● **TASK INSTRUCTIONS**: Repeat the lines of the data that follow, please, starting at the first and stopping after the one with "mb=MB(); X=at(1640,0,pY).x; z=zp(y);".

(Scene script records)
[BEGIN]
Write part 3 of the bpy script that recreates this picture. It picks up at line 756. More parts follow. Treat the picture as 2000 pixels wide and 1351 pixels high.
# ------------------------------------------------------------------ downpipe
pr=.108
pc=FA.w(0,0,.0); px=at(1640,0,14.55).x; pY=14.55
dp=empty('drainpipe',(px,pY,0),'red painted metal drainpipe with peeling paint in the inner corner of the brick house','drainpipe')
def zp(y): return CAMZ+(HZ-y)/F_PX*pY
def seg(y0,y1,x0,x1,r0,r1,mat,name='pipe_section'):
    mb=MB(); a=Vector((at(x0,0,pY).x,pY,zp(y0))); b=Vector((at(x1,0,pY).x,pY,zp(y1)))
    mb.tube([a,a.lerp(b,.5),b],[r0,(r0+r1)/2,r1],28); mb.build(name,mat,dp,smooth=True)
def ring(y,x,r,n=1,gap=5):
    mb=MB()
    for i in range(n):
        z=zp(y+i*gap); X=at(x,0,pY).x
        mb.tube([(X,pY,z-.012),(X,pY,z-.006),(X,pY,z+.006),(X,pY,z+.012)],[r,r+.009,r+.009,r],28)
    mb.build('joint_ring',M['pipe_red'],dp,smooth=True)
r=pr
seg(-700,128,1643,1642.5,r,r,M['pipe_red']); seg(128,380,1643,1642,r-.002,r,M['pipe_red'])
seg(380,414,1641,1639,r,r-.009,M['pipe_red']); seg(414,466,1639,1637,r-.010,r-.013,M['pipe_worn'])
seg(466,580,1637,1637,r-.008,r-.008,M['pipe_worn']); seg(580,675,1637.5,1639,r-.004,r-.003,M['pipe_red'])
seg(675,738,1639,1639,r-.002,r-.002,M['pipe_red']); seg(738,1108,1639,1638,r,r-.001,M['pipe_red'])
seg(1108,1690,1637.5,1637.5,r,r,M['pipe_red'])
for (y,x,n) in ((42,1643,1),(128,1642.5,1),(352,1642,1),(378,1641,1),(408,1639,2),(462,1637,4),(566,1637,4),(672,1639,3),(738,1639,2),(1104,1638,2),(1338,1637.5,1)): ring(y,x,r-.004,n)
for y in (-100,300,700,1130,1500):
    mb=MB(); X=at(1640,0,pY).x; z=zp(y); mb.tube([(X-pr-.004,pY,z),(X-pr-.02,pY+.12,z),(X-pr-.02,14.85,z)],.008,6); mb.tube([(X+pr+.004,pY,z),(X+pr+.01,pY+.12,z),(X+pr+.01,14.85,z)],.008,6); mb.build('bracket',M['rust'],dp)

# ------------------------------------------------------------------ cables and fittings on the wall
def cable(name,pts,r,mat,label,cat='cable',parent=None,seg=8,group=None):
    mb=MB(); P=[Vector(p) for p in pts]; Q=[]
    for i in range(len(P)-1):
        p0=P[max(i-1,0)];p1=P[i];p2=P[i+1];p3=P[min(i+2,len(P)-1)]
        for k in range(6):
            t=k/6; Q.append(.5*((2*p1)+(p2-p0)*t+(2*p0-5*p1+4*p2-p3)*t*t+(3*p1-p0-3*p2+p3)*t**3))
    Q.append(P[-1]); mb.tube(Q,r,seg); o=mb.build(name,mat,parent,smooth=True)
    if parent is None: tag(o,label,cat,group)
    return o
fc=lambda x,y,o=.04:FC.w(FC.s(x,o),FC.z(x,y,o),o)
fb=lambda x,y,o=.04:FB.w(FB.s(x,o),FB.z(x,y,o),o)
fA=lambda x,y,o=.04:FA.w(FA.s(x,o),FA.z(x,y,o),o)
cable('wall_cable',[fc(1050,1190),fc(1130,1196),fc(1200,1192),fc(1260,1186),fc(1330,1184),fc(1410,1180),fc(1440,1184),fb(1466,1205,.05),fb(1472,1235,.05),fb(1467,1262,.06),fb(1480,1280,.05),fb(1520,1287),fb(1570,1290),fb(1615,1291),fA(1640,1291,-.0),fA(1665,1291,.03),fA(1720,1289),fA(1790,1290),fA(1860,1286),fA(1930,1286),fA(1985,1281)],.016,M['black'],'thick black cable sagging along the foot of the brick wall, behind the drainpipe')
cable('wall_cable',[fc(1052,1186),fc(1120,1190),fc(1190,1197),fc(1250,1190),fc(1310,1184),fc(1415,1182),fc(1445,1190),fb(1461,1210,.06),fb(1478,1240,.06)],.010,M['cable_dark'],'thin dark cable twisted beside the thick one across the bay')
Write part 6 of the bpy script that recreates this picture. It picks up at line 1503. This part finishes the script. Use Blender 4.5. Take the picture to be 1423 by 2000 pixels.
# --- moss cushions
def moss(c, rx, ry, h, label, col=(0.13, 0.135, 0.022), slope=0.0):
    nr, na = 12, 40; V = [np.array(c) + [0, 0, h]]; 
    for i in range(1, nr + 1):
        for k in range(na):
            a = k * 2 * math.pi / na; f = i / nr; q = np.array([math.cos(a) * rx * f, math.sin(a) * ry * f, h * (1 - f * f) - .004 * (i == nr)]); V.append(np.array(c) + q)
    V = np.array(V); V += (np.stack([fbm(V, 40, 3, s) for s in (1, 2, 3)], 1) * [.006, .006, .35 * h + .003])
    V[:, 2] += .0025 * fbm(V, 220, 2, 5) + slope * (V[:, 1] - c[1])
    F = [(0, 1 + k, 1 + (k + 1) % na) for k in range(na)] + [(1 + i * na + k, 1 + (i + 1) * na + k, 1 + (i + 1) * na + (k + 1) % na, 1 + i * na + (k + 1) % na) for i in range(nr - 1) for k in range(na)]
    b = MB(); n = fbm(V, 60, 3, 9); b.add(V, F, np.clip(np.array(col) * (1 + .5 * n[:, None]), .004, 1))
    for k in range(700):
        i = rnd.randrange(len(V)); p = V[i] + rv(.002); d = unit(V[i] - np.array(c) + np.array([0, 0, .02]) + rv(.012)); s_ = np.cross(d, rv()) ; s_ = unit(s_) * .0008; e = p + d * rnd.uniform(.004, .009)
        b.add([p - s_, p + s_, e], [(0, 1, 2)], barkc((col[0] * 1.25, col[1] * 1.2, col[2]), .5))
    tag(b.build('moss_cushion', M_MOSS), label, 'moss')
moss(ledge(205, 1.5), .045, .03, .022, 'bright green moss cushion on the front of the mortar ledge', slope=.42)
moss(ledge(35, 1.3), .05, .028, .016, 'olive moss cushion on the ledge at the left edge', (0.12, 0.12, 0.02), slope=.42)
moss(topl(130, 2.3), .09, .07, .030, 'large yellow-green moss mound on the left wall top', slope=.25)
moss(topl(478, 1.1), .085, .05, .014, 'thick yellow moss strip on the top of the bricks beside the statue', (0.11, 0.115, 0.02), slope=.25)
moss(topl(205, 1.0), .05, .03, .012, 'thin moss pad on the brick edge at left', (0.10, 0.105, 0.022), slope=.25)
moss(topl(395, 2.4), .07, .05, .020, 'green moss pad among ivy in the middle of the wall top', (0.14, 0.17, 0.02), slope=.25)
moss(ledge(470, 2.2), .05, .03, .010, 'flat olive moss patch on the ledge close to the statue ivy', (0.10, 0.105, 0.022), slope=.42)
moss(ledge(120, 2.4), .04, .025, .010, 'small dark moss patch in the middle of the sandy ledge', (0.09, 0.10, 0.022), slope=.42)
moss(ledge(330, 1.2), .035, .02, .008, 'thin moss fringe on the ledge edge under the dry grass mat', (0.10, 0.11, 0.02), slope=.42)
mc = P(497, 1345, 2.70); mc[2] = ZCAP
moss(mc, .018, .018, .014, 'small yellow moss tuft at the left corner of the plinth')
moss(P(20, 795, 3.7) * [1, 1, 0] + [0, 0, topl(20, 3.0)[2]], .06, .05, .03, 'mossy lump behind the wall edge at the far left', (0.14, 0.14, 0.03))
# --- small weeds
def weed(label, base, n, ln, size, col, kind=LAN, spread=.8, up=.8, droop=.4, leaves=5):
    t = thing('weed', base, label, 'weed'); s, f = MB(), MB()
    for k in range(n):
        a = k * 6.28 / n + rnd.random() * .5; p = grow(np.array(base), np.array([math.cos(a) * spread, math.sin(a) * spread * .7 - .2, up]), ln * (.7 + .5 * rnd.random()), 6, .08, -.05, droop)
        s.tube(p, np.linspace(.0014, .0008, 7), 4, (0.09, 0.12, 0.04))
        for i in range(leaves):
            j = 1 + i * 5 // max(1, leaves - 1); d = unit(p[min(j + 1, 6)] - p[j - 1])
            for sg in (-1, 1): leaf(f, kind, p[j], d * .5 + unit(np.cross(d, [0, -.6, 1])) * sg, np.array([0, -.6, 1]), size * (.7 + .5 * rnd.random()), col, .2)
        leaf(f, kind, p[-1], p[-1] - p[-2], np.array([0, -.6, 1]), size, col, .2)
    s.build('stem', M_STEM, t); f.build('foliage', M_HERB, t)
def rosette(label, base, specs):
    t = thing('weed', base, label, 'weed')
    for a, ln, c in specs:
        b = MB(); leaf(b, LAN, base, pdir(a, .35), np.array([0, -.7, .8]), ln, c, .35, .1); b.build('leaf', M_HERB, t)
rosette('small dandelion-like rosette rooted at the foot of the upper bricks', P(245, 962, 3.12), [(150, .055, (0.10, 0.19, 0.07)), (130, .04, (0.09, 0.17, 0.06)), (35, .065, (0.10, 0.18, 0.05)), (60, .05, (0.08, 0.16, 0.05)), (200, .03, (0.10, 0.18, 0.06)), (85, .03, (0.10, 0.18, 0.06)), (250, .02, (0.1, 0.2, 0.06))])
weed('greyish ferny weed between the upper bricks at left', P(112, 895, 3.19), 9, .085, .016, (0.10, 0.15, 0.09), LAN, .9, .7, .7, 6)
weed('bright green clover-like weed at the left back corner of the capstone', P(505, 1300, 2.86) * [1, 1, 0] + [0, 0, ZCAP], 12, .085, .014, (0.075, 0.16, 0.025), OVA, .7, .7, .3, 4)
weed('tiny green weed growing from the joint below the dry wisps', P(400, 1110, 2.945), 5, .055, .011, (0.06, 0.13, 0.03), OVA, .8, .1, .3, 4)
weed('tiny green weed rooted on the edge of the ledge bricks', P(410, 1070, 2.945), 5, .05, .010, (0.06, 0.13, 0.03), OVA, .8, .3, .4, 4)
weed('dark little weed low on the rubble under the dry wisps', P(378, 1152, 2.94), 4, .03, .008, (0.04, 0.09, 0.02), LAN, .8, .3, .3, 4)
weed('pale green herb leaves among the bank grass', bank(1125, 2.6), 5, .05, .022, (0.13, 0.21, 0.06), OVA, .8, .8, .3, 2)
[END]
● **SOLUTION**:
Write part 3 of the bpy script that recreates this picture. It picks up at line 756. More parts follow. Treat the picture as 2000 pixels wide and 1351 pixels high.
# ------------------------------------------------------------------ downpipe
pr=.108
pc=FA.w(0,0,.0); px=at(1640,0,14.55).x; pY=14.55
dp=empty('drainpipe',(px,pY,0),'red painted metal drainpipe with peeling paint in the inner corner of the brick house','drainpipe')
def zp(y): return CAMZ+(HZ-y)/F_PX*pY
def seg(y0,y1,x0,x1,r0,r1,mat,name='pipe_section'):
    mb=MB(); a=Vector((at(x0,0,pY).x,pY,zp(y0))); b=Vector((at(x1,0,pY).x,pY,zp(y1)))
    mb.tube([a,a.lerp(b,.5),b],[r0,(r0+r1)/2,r1],28); mb.build(name,mat,dp,smooth=True)
def ring(y,x,r,n=1,gap=5):
    mb=MB()
    for i in range(n):
        z=zp(y+i*gap); X=at(x,0,pY).x
        mb.tube([(X,pY,z-.012),(X,pY,z-.006),(X,pY,z+.006),(X,pY,z+.012)],[r,r+.009,r+.009,r],28)
    mb.build('joint_ring',M['pipe_red'],dp,smooth=True)
r=pr
seg(-700,128,1643,1642.5,r,r,M['pipe_red']); seg(128,380,1643,1642,r-.002,r,M['pipe_red'])
seg(380,414,1641,1639,r,r-.009,M['pipe_red']); seg(414,466,1639,1637,r-.010,r-.013,M['pipe_worn'])
seg(466,580,1637,1637,r-.008,r-.008,M['pipe_worn']); seg(580,675,1637.5,1639,r-.004,r-.003,M['pipe_red'])
seg(675,738,1639,1639,r-.002,r-.002,M['pipe_red']); seg(738,1108,1639,1638,r,r-.001,M['pipe_red'])
seg(1108,1690,1637.5,1637.5,r,r,M['pipe_red'])
for (y,x,n) in ((42,1643,1),(128,1642.5,1),(352,1642,1),(378,1641,1),(408,1639,2),(462,1637,4),(566,1637,4),(672,1639,3),(738,1639,2),(1104,1638,2),(1338,1637.5,1)): ring(y,x,r-.004,n)
for y in (-100,300,700,1130,1500):
    mb=MB(); X=at(1640,0,pY).x; z=zp(y); mb.tube([(X-pr-.004,pY,z),(X-pr-.02,pY+.12,z),(X-pr-.02,14.85,z)],.008,6); mb.tube([(X+pr+.004,pY,z),(X+pr+.01,pY+.12,z),(X+pr+.01,14.85,z)],.008,6); mb.build('bracket',M['rust'],dp)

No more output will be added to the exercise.